Electronic – How to light a strip of 32 LCD backlight LEDs

led stripled-drivervoltage

Ok, for starters I haven't been able to find a lot of solid details about the LEDs I have here. All I know is that there are 32 of them; 8 LEDs per strip, in series, and 4 strips, each also in series. Through my poking and prodding, I've managed to determine that the LEDs are probably around 3.6-3.7v and 150mA. The power circuit board in the TV was very well labeled and it specified 118V and 260mA at the LED connector, so I have to assume that means that each LED gets 3.6875v and 260mA. Unfortunately, the power board was broken (which is probably why the TV was in the dumpster…)

So, my question is, how the heck can I get 118v and 260mA? My initial thought was to use a resistor and rectified AC voltage from the wall, which would give me around 170v. That wouldn't work though, because $$\frac{(170 – 118)}{260} = 200Ω$$ and $$0.260^2 * 200 = 13.52W$$ Good luck finding a resistor that can handle 13.5W, and that's SUPER inefficient.

I have a basic understanding of electronics, but this kinda stuff confuses me for some reason. I'm learning more every day, I'm just stuck figuring this out. What would you do in this situation?

Edit: If it helps at all, I found one of these in my parts bin:

https://www.fairchildsemi.com/datasheets/FQ/FQA11N90_F109.pdf

900 volt N-channel MOSFET. Could this be useful?

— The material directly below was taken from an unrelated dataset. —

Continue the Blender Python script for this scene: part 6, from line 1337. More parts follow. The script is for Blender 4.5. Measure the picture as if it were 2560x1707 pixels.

Edit 2: I bought a DC-DC buck converter, 1.5-30V adjustable. Hooked it up to 32V, adjusted it down to 28 volts, then hooked it up to one of the light strips. 3.5V each and it's using around 200mA. Oddly, when I put more of the strips in parallel the current doesn't increase linearly. All 3 strips only draws about 400mA.

Best Answer

I expect that the supply has been a switched mode constant current supply. Output 260 mA resulting in a 118 V when all the leds are in series.The open voltage of such a supply is most probably higher. An LM317HV in constant current mode with a supply of 170 V could be a simple solution but does not solve the inefficiency. If a high voltage switching supply is difficult you could try to connect the strings in parallel with 4 LM317 in constant current mode ( maintaining 260 mA) for each string and use a 33 to 35V DC power source for all of the strings. In that case the efficiency would be acceptable.